Little Rock's starting salary for a 911 call taker is $28,494 and $30,780 for a dispatcher. Call takers answer 911 calls and obtain some information before forwarding the information to a dispatcher, who is then responsible for figuring out what emergency units should respond.

The Little Rock 911 center has been understaffed for at least a decade, according to documents and data obtained by the Arkansas Democrat-Gazette.

At the end of 2008, the unit logged a 21 percent vacancy rate with 15 open positions in a unit authorized for 72 employees.

Vacancy rates were between 14 and 21 percent higher until 2011. The rate of call-taker vacancies then jumped to 29 percent at the end of 2012, when there were 24 vacancies in a staff authorized to number 84.

Since then, the city removed the duty of responding to 311 services request calls from the call center and made it a separate unit in an effort to let 911 call takers and dispatchers focus on emergency and nonemergency police calls.

By the end of the year, officials hope to also separate nonemergency calls into its own unit.
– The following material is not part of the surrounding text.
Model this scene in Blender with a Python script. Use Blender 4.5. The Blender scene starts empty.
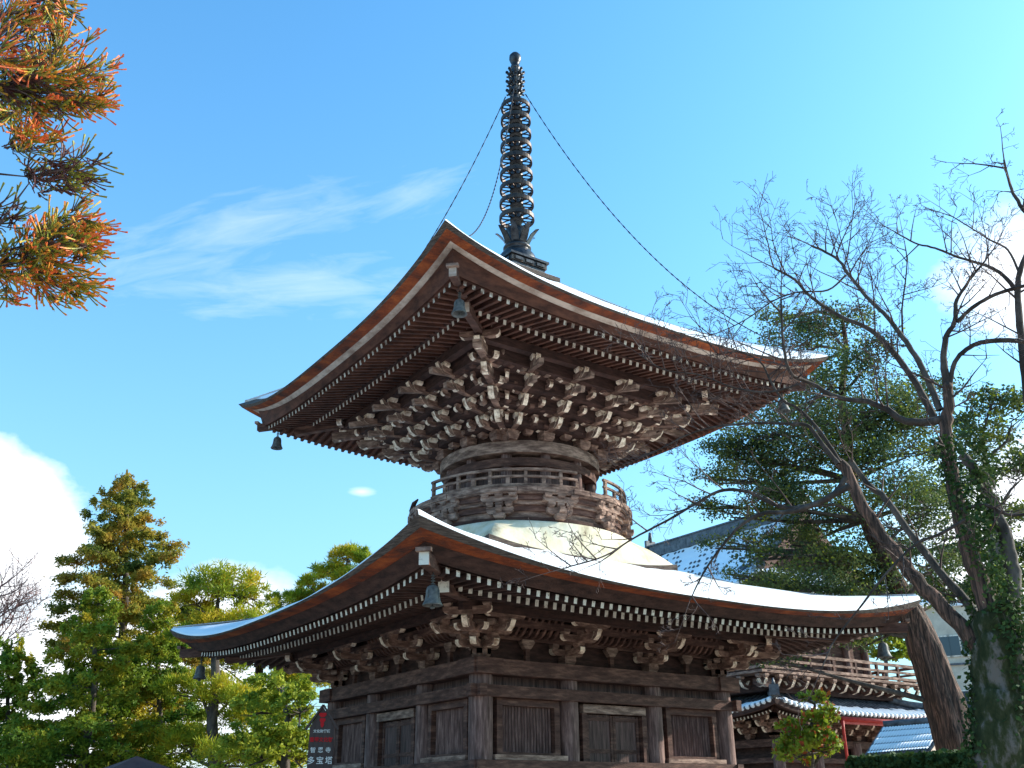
import bpy, math, random
import numpy as np
from mathutils import Vector, Matrix

# ------------------------------------------------------------------ camera
F_PX, PITCH, ROLL, YAW = 974.185, 0.40687, -0.00795, 0.60363
CAM = Vector((-10.656, -15.212, 1.6))
scene = bpy.context.scene
col = scene.collection
fw = Vector((math.sin(YAW)*math.cos(PITCH), math.cos(YAW)*math.cos(PITCH), math.sin(PITCH)))
rt0 = Vector((math.cos(YAW), -math.sin(YAW), 0)); up0 = rt0.cross(fw)
rt = rt0*math.cos(ROLL) + up0*math.sin(ROLL); up = -rt0*math.sin(ROLL) + up0*math.cos(ROLL)
cam = bpy.data.cameras.new('camera'); co = bpy.data.objects.new('camera', cam); col.objects.link(co)
cam.sensor_width = 36; cam.lens = F_PX/1024*36; cam.clip_end = 6000; cam.clip_start = 0.1
M = Matrix.Identity(4)
for i in range(3):
    M[i][0] = rt[i]; M[i][1] = up[i]; M[i][2] = -fw[i]; M[i][3] = CAM[i]
co.matrix_world = M
scene.camera = co

def raydir(u, v):
    return (fw*F_PX + rt*(u-512) - up*(v-384)).normalized()
def at(u, v, D):
    d = raydir(u, v); return CAM + d*(D/math.hypot(d.x, d.y))

# ------------------------------------------------------------------ light
SUN_EL, SUN_AZ = math.radians(24), math.radians(-18.5)      # azimuth from +x, counter-clockwise
sdir = Vector((math.cos(SUN_EL)*math.cos(SUN_AZ), math.cos(SUN_EL)*math.sin(SUN_AZ), math.sin(SUN_EL)))
sun = bpy.data.lights.new('sun', 'SUN'); sun.energy = 3.9; sun.angle = math.radians(0.5); sun.color = (1, .93, .82)
so = bpy.data.objects.new('sun', sun); col.objects.link(so)
so.rotation_euler = sdir.to_track_quat('Z', 'Y').to_euler(); so.location = (60, -30, 60)

world = bpy.data.worlds.new('World'); scene.world = world; world.use_nodes = True
wt = world.node_tree; wn, wl = wt.nodes, wt.links
wn.clear()
wo = wn.new('ShaderNodeOutputWorld'); bg = wn.new('ShaderNodeBackground')
sky = wn.new('ShaderNodeTexSky'); sky.sky_type = 'NISHITA'; sky.sun_disc = False
sky.sun_elevation = SUN_EL; sky.sun_rotation = math.pi/2 - SUN_AZ
sky.air_density = 1.0; sky.dust_density = 1.1; sky.ozone_density = 1.0
bg.inputs['Strength'].default_value = 0.15
def N(nodes, typ, **kw):
    n = nodes.new(typ)
    for k, v in kw.items(): setattr(n, k, v)
    return n
def wmath(op, a, b=None, c=None):
    n = N(wn, 'ShaderNodeMath', operation=op)
    for i, x in enumerate((a, b, c)):
        if x is None: continue
        if isinstance(x, (int, float)): n.inputs[i].default_value = x
        else: wl.new(x, n.inputs[i])
    return n.outputs[0]
geo = wn.new('ShaderNodeTexCoord')
dirv = geo.outputs['Generated']
def wdot(v):
    n = N(wn, 'ShaderNodeVectorMath', operation='DOT_PRODUCT'); wl.new(dirv, n.inputs[0]); n.inputs[1].default_value = v
    return n.outputs['Value']
mp = wn.new('ShaderNodeMapping'); mp.inputs['Scale'].default_value = (1, 1, 1.6); wl.new(dirv, mp.inputs['Vector'])
no1 = wn.new('ShaderNodeTexNoise'); no1.inputs['Scale'].default_value = 9; no1.inputs['Detail'].default_value = 8; no1.inputs['Roughness'].default_value = .58
wl.new(mp.outputs[0], no1.inputs['Vector'])
# cloud banks at fixed bearings: (u, v, half width, half height, tilt deg, density, softness)
def cloud(u, v, a, b, tilt, dens, noise, soft, wisp=False):
    d = raydir(u, v); r = d.cross(Vector((0, 0, 1))).normalized(); w = r.cross(d).normalized()
    t = math.radians(tilt); r2 = r*math.cos(t) + w*math.sin(t); w2 = -r*math.sin(t) + w*math.cos(t)
    x = wmath('MULTIPLY', wdot(r2), 1/a); y = wmath('MULTIPLY', wdot(w2), 1/b)
    q = wmath('ADD', wmath('MULTIPLY', x, x), wmath('MULTIPLY', y, y))
    front = wmath('GREATER_THAN', wdot(d), 0.2)
    src = no1.outputs['Fac']
    if wisp:
        cx = N(wn, 'ShaderNodeCombineXYZ'); wl.new(wmath('ADD', wmath('MULTIPLY', wdot(r2), 9), wmath('MULTIPLY', wdot(w2), 5)), cx.inputs[0]); wl.new(wmath('MULTIPLY', wdot(w2), 42), cx.inputs[1])
        cx.inputs[2].default_value = u*.37
        nw = N(wn, 'ShaderNodeTexNoise'); nw.inputs['Scale'].default_value = 1.4; nw.inputs['Detail'].default_value = 9; nw.inputs['Roughness'].default_value = .6; nw.inputs['Distortion'].default_value = .5
        wl.new(cx.outputs[0], nw.inputs['Vector']); src = nw.outputs['Fac']
    nn = wmath('MULTIPLY', wmath('SUBTRACT', src, .5), noise)
    m = wmath('ADD', wmath('SUBTRACT', 1.0, wmath('SQRT', q)), nn)
    m = wmath('MULTIPLY', m, 1/soft); m2 = N(wn, 'ShaderNodeClamp'); wl.new(m, m2.inputs[0])
    s = wmath('SMOOTH_MIN', m2.outputs[0], 1.0, 0.2)
    return wmath('MULTIPLY', wmath('MULTIPLY', s, front), dens)
W = [cloud(-48, 535, .12, .095, 0, 1.0, .9, .3),
     cloud(60, 700, .22, .12, 0, .92, 1.1, .4),
     cloud(225, 605, .09, .045, 0, .8, 1.2, .5),
     cloud(235, 232, .15, .035, 24, .3, 2.6, 1.9, True),
     cloud(300, 288, .16, .028, 8, .34, 2.6, 1.9, True),
     cloud(420, 192, .06, .022, 20, .25, 2.6, 1.6, True),
     cloud(362, 492, .016, .006, 0, .5, 1.2, .9, True),
     cloud(1040, 280, .08, .07, 0, .9, 1.6, .7),
     cloud(1010, 540, .13, .11, 0, .95, 1.4, .5)]
tot = W[0]
for x in W[1:]: tot = wmath('MAXIMUM', tot, x)
# the photograph's camera renders the clean winter sky a vivid azure
hs = wn.new('ShaderNodeHueSaturation'); hs.inputs['Saturation'].default_value = 1.15; hs.inputs['Value'].default_value = 1.0
wl.new(sky.outputs[0], hs.inputs['Color'])
tint = N(wn, 'ShaderNodeMix', data_type='RGBA', blend_type='MULTIPLY'); tint.inputs[0].default_value = 1
tint.inputs[7].default_value = (.68, 1.26, 1.42, 1)
wl.new(hs.outputs[0], tint.inputs[6])
hz = wmath('POWER', wmath('SUBTRACT', 1.0, wmath('MAXIMUM', wmath('MINIMUM', wdot((0, 0, 1)), 1.0), 0.0)), 3.0)
hm = N(wn, 'ShaderNodeMix', data_type='RGBA'); wl.new(wmath('MULTIPLY', hz, .9), hm.inputs[0]); wl.new(tint.outputs[2], hm.inputs[6]); hm.inputs[7].default_value = (1.75, 2.35, 2.7, 1)
mx = N(wn, 'ShaderNodeMix', data_type='RGBA'); wl.new(tot, mx.inputs[0]); wl.new(hm.outputs[2], mx.inputs[6])
mx.inputs[7].default_value = (5.6, 5.7, 5.9, 1)
wl.new(mx.outputs[2], bg.inputs['Color']); wl.new(bg.outputs[0], wo.inputs[0])
scene.view_settings.view_transform = 'Standard'; scene.view_settings.look = 'None'
scene.view_settings.gamma = 1; scene.view_settings.exposure = 1.0; scene.view_settings.use_curve_mapping = False

rnd = random.Random(7); rng = np.random.default_rng(11)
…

Answer times on nonemergency calls since January 1 have fared worse than 911 response times. With 69,953 calls coming in since the start of the year through last week, only 46 percent were answered within 10 seconds. Of 2017's incoming calls through last week, about 4 percent, or 3,106, took more than 60 seconds to be answered.

"It's my goal to get us to an adequate staffing level in 2017," Moore said. "It's just a very high-stress type of environment. We've invested in technology, equipment, but it's imperative we do the things we are doing now to ensure we get the people hired and retained. And I think the things we are doing now will definitely enhance our ability to do that."